Among the biggest factors are investors' overwhelming fears that the
economic downturn has not been fully played out and that property
values have further to fall.
Indeed, the latest edition of the Korpacz Real Estate Investor
Survey predicts that the national commercial-property market will
not fully recover until 2012 and rents over the next year will drop
up to 10 percent for central business district office space,
warehouses and retail power centers. The survey assesses the
opinions of decision-makers at REITs, pension funds, mortgage
bankers, developers, insurers and other institutional investors.
Meanwhile, Moody's Investor Service has predicted that property
values, which have dropped 35.5 percent from their peak in late 2007
as measured by the Moody's/Real Commercial Property Price Indices,
will drop another 4.5 percentage points before rebounding.
Moody's further noted that capitalization rates will rise another
100 to 150 basis points as unemployment increases, driving down
occupancy levels and rental income at many properties.
But amid the weak economic outlook, there may be signs of
improvement in another key impediment to investment sales - the gap
in what sellers have been asking and what bidders have been willing
to offer for properties. "We have heard that the bid-ask gap is
narrowing," added Fasulo. "If you are a seller and not heard what is
happening (in terms of price drops), you've been living in a cave."
Added Peek: "Pricing is becoming rational and we are seeing
(transaction) volume picking up."
Zietsman said a clear sign that sellers are willing to drop prices
has been massive portfolio valuation writedowns recorded over the
past year by some institutional investment funds.
The NCREIF Index, which tracks equity investments in more than 5,000
properties acquired on behalf of tax-exempt institutions, recorded a
19.2 percent drop in valuation during the 12 months ended in the
first quarter. Meanwhile, Zietsman said that writedowns have ranged
from 30 to 40 percent in some of the open-end funds covered by the
index.
The writedowns, he said, would reflect the pricing that the funds
would accept for the properties they sell. Open-end funds,
meanwhile, are among the institutional investment vehicles most
likely to be selling since their structure allows investors to
redeem their interests at any time.
A leader among open-end funds writing down their portfolio values
has been Rreef's America REIT III. That fund in July agreed to sell
the One Winthrop Square office building in Boston for $21 million,
which was 19 percent below Rreef's initial asking price in March.
Sellers, however, have been slow to put properties on the market.
According to scattered reports, investment-grade properties that hit
the sales block at reasonable asking prices are generating more
bidders than most transactions had attracted in the frothier
investment markets of 2005 to 2007.
Peek, who works out of Miami, said his office recently sent out
notices of a property offering to 30 prospective buyers and
attracted formal bids from 10. "To get offers from (one-third) of
your bidders is highly unusual," he said.
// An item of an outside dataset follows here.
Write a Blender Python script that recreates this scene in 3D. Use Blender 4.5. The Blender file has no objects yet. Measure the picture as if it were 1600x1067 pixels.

Further north in Tampa, Fla., reports are that an apartment complex
offered at a price that would have resulted in an 8 percent
capitalization rate attracted so much interest that the seller
ultimately sold it at a 7 percent cap rate.
Calanog said that prices are rising and cap rates are dropping
enough in some markets to indicate a possible "bottoming out" of
values. But he stressed that the "transaction volume is still way
too low to extrapolate any kind of trend."